L’emprise de la pression du groupe
Le grand nombre de ces fidèles prêts à boire la parole de l’oracle constitue à son tour un second leurre efficace, le leurre de la pression du groupe. Très utilisé par les stratèges publicitaires, il a été déjà aussi mentionné sur AGORAVOX. Les travaux de Solomon Asch dans les années 1953-1955 à l’université de Pennsylvanie ont montré que nul ne sort indemne d’une confrontation avec un groupe qui avance une opinion, si absurde soit-elle. Deux segments peuvent bien mesurer l’un 10 cm et l’autre 30 cm : 36,8 % des sujets sont capables de se rallier au point de vue du groupe qui estime péremptoirement que ces deux segments sont égaux ! Les autres sujets, de leur côté, sont rongés par un doute profond et délétère sur la validité de leur propre perception, alors qu’elle est rigoureusement exacte.
L’ accord de l’individu avec le groupe est sécurisant car le point de vue d’une majorité devient la norme dont on ne peut s’écarter sans être « anormal ». On se jette donc en foule dans les librairies et les supermarchés sur les piles de livres barrés de la précieuse écharpe d’un prix. Paradoxalement, « la distinction culturelle » est à ce prix, celui du conformisme. On n’est pas toutefois obligé de lire le livre ; il suffit de l’avoir à la main et d’être vu, ou de le laisser traîner chez soi bien en vue sur une tablette à portée du canapé : « Ah ! vous avez le dernier Goncourt ? » s’exclameront les visiteurs avant de passer à autre chose.

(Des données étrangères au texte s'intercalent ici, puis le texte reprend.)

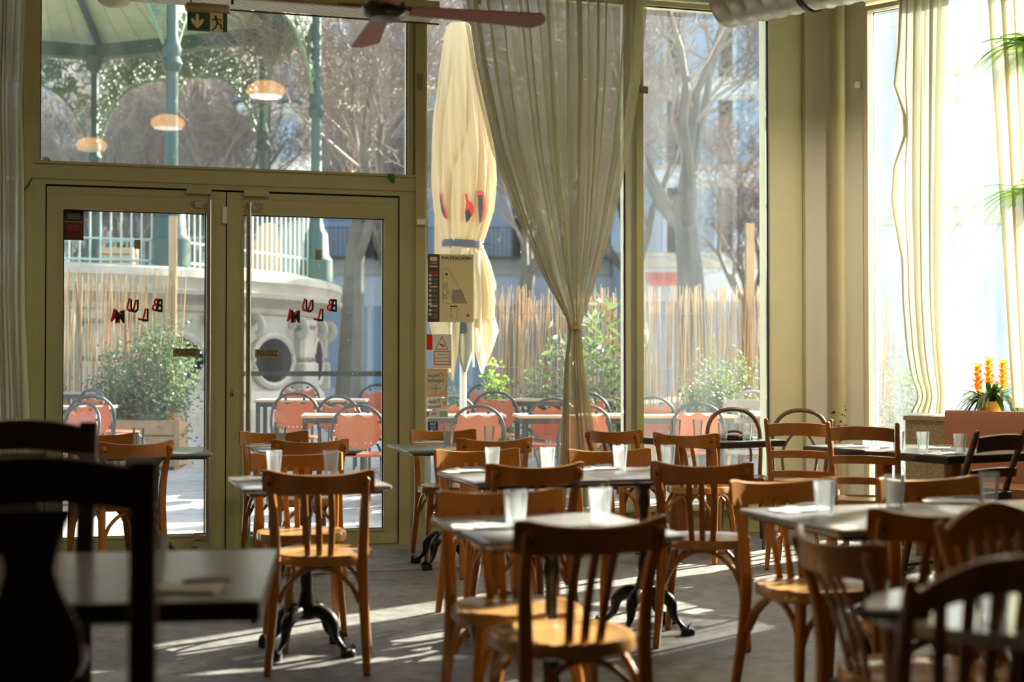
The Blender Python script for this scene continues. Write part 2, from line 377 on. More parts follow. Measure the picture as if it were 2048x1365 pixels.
# window B wall
g = G(); g.bwbox(0, 6, ZG + .09, CZ, -.12, .06); g.bwbox(1.75, 6, 0, 2.82, -.12, .06); g.bwbox(1.75, 2.28, 2.82, ZG + .09, -.12, .06); g.bwbox(2.98, 6, 2.82, ZG + .09, -.12, .06); g.bwbox(0, 1.75, 0, .22, -.12, .03)
g.build('wall_right', [WALLC])['kind'] = 'structure'

def window(name, t0, t1, z0, z1, frame, glass, off=0, fw=.05, box='wbox', dep=.06, posts=(), gl=.0, fl=None, label=None):
    r = struct(name); B = lambda g: getattr(g, box)
    g = G(); f0, f1 = off - dep, off + dep
    B(g)(t0, t1, z1 - fw, z1, f0, f1); B(g)(t0, t1, z0, z0 + fw, f0, f1); B(g)(t0, t0 + fw, z0 + fw, z1 - fw, f0, f1); B(g)(t1 - fw, t1, z0 + fw, z1 - fw, f0, f1)
    g.build('window_frame', frame, r, False)
    g = G(); k = .006; a, b, c, d = t0 + fw, t1 - fw, z0 + fw, z1 - fw
    for (x0, x1, y0, y1) in ((a, a+k, c, d), (b-k, b, c, d), (a, b, c, c+k), (a, b, d-k, d)): B(g)(x0, x1, y0, y1, off - dep*.55, off - dep*.35)
    g.build('gasket', RUBBER, r, False)
    g = G(); B(g)(a + .001, b - .001, c + .001, d - .001, off - .004, off + .004); g.build('glass_pane', glass, r, False)
    return r
window('window_1', tB, tP0, zTr - .05, ZG + .05, CREAM, GLASS, fw=.035)
window('window_2', tP1 - .012, tG0 + .02, .17, ZG + .05, CREAM_L, GLASS, fw=.03)
window('window_3', tG1 - .035, tQ + .02, .17, ZG + .05, CREAM_L, GLASSD, fw=.035)
window('window_4', -2.85, tA + .01, .17, ZG + .05, CREAM, GLASS, fw=.03)
r = window('window_5', -.0, 1.75, .22, ZG + .05, CREAM_L, GLASSB, fw=.035, box='bwbox')
window('window_6', 2.28, 2.98, 2.82, ZG + .05, CREAM_L, GLASS, fw=.03, box='bwbox')
# posts of the glazed wall
def post(name, t0, t1, z0, z1, o0, o1, m):
    g = G(); g.wbox(t0, t1, z0, z1, o0, o1); p = g.build(name, m, None, False); p['kind'] = 'structure'; return p
post('trim_2', tA, tB, 0, ZG + .09, -.085, .09, CREAM)
post('trim_3', tP0 + .012, tP1, 0, ZG + .09, -.085, .09, CREAM)
post('trim_4', tG0 + .055, tG1 - .005, .0, ZG + .09, -.095, .09, CREAM)
g = G(); g.wbox(tB, tP0 + .012, zDt + .045, zTr - .015, -.075, .09); g.wbox(tB, tP0 + .012, zTr - .015, zTr + .0, -.09, .09)
g.build('trim_5', CREAM, None, False)['kind'] = 'structure'
g = G(); fz = zDt + .05
g.wbox(tB, tD0 - .008, 0, fz, -.065, .09); g.wbox(tD1 + .008, tP0 + .012, 0, fz, -.065, .09); g.wbox(tD0 - .008, tD1 + .008, zDt + .012, fz, -.065, .09)
g.build('trim_6', CREAM, None, False)['kind'] = 'structure'
g = G(); g.wbox(tD0 - .008, tD1 + .008, 0.0, .012, -.05, .09); g.build('threshold', STEEL, None, False)['kind'] = 'structure'
bk = G(); bk.wbox(tD0 - .008, tD1 + .008, zDt + .0005, zDt + .0115, -.03, .07); bk.wbox(tDm - .0035, tDm + .0035, .013, zDt, -.035, .04)
bk.wbox(tD0 - .0078, tD0 - .001, .013, zDt, -.03, .05); bk.wbox(tD1 + .001, tD1 + .0078, .013, zDt, -.03, .05)
bk.build('gasket', RUBBER, None, False)['kind'] = 'structure'

# letters as mesh: mirrored word with a red offset copy behind
def blum(leaf, pxs):
    for ch, px, py, rot in pxs:
        t_, z_ = on_w(px, py, -.004)
        text('lettering', ch, .105, wmat(t_, z_, -.0064, True), INK, leaf, .0022, sx=.82, sy=1.12)
        text('lettering', ch, .105, wmat(t_ - .022, z_ + .004, -.0052, True) @ Matrix.Rotation(R(rot + 9), 4, 'Z'), REDV, leaf, .0022, sx=.82, sy=1.12)
def leaf(name, t0, t1, st0, st1, zb, zt, hinge_left):
    r = struct(name); o0, o1 = -.05, .03
    g = G(); g.wbox(t0, st0, .015, zDt, o0, o1); g.wbox(st1, t1, .015, zDt, o0, o1); g.wbox(st0, st1, .015, zb, o0, o1); g.wbox(st0, st1, zt, zDt, o0, o1)
    # glazing bead proud of the frame
    e = .012
    for (a, b, c, d) in ((st0 - e, st0, zb - e, zt + e), (st1, st1 + e, zb - e, zt + e), (st0, st1, zb - e, zb), (st0, st1, zt, zt + e)): g.wbox(a, b, c, d, o0 - .004, o0 + .001)
    g.wbox(t0 + .01, t1 - .01, zDt - .045, zDt - .042, o0 - .003, o0)
    g.build('leaf_frame', CREAM, r, False)
    g = G(); k = .006
    for (x0, x1, y0, y1) in ((st0, st0+k, zb, zt), (st1-k, st1, zb, zt), (st0, st1, zb, zb+k), (st0, st1, zt-k, zt)): g.wbox(x0, x1, y0, y1, -.02, -.01)
    g.build('gasket', RUBBER, r, False)
    g = G(); g.wbox(st0 + .001, st1 - .001, zb + .001, zt - .001, -.004, .004); g.build('glass_pane', GLASS, r, False)
    return r
zb1, zt1 = zw(260, 1073), zw(260, 424); zb2, zt2 = zw(630, 1061), zw(630, 435)
d1 = leaf('door_1', tD0, tDm - .004, tw(125, -.05), tw(410), zb1, zt1, True)
d2 = leaf('door_2', tDm + .004, tD1, tw(487, -.05), tw(765), zb2, zt2, False)
blum(d1, [('B', 319, 613, 0), ('U', 269, 614, 6), ('L', 292, 632, 4), ('M', 240, 635, 4)])
blum(d2, [('B', 668, 613, 0), ('U', 619, 614, 6), ('L', 642, 632, 4), ('M', 591, 635, 4)])
def handle(leaf, px, pyt, pyb):
    t_ = tw(px, -.10); z0, z1 = zw(px, pyb, -.1), zw(px, pyt, -.1)
    g = G(); g.tube([wa(t_, z0, -.105), wa(t_, z1, -.105)], .017, 16)
    g.build('push_bar', STEEL, leaf)
    for z in (z0 + .02, z1 - .05):
        s = 1 if px > 452 else -1
        g = G(); g.wbox(t_ + s*.015, t_ + s*.085, z, z + .04, -.065, -.05); g.tube([wa(t_ + s*.04, z + .02, -.06), wa(t_, z + .02, -.105)], .008, 8)
        g.build('bar_bracket', STEEL, leaf)
handle(d1, 417, 400, 1086); handle(d2, 497, 405, 1086)
for lf, px, py in ((d1, 464, 788), (d2, 464, 1500)):
    if py < 1400:
        t_, z_ = on_w(px, py, -.05); g = G(); n = 16
        g.prism([(.013*math.cos(2*PI*i/n), .030*math.sin(2*PI*i/n)) for i in range(n)], (), .004, M=wmat(t_, z_, -.05)); k = g.build('lock_plate', STEEL, d2)
        g = G(); g.wbox(t_ - .0035, t_ + .0035, z_ - .018, z_ + .004, -.0565, -.054); g.build('keyhole', INK, d2)
def push_sign(leaf, px0, py0, px1, py1, off=-.012):
    t0, z1 = on_w(px0, py0, off); t1, z0 = on_w(px1, py1, off)
    g = G(); g.wbox(t0, t1, z0, z1, -.016, -.0045); o = g.build('push_sign', SIGNB, leaf, False); o['label'] = 'brown POUSSEZ plate'
    text('sign_lettering', 'POUSSEZ', .050, wmat((t0+t1)/2, (z0+z1)/2, -.0165), INK, o, .0006, sx=.66)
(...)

La démonstration impitoyable de Romain Gary en 1975
Cette double emprise de l’argument d’autorité et de la pression du groupe sur le potache qu’on reste tous peu ou prou, assure au livre primé des ventes sans commune mesure avec les autres. Quoi de plus logique que cet espoir de profits ait conduit tout naturellement les maisons d’édition à guigner activement les prix ? Le trio parisien Gallimard - Grasset - Le Seuil, brocardé sous le sobriquet de « GalliGrasSeuil », a ainsi trusté les prix Goncourt depuis 60 ans : 70 % des lauréats sont sortis de leurs maisons.
Pourtant, l’Histoire devrait inviter à la prudence. Romain Gary en 1975 a ridiculisé cette manie des prix d’une manière telle qu’elle n’aurait pas dû s’en relever. Maltraité injustement par la critique parisienne qui le présentait comme « un auteur fini », il a pris un pseudonyme pour écrire quatre ouvrages. L’un d’eux, La Vie devant soi, au Mercure de France, signé Émile Ajar, a obtenu le prix Goncourt en 1975. Les critiques n’ont donc même pas été fichus de reconnaître la voix de Romain Gary sous celle d’Émile Ajar. C’est dire le sérieux de ces gens ou leur parti-pris. Gary est donc le seul écrivain à avoir eu deux fois le prix Goncourt qui ne peut être décerné qu’une seul fois ! Il a laissé un opuscule posthume de 43 pages, Vie et mort d’Émile Ajar (Gallimard, 1981), où il raconte le stratagème qu’il a monté et auquel le microcosme de la critique et de l’édition s’est fait prendre. Pour la confusion de ces prétendus experts, il souligne que deux jeunes femmes, l’une journaliste, l’autre professeur, avaient, elles, su établir des relations étroites entre les ouvrages de R. Gary et d’É. Ajar, allant jusqu’à y retrouver les mêmes formules ! Gary ne mâche alors pas ses mots : « D’autres que moi ont parlé de la "terreur dans les lettres", écrit-il, des coteries et des cliques à claques, copinages, renvois d’ascenseur, dettes remboursées ou comptes réglés... Ce qui est en cause, en réalité, ce n’est pas la critique, c’est le parisianisme. » Et il termine par ces mots. « Je me suis bien amusé. Au revoir et merci ! »
Cela aurait dû suffire à ruiner le crédit que l’on s’obstine encore à reconnaître aux prix littéraires ou cinématographiques. Il n’en est rien. « Le temps (qui passe) sur les mémoires » et la santé de fer qu’affichent potaches et snobs promettent encore aux prix de tous poils un grand avenir.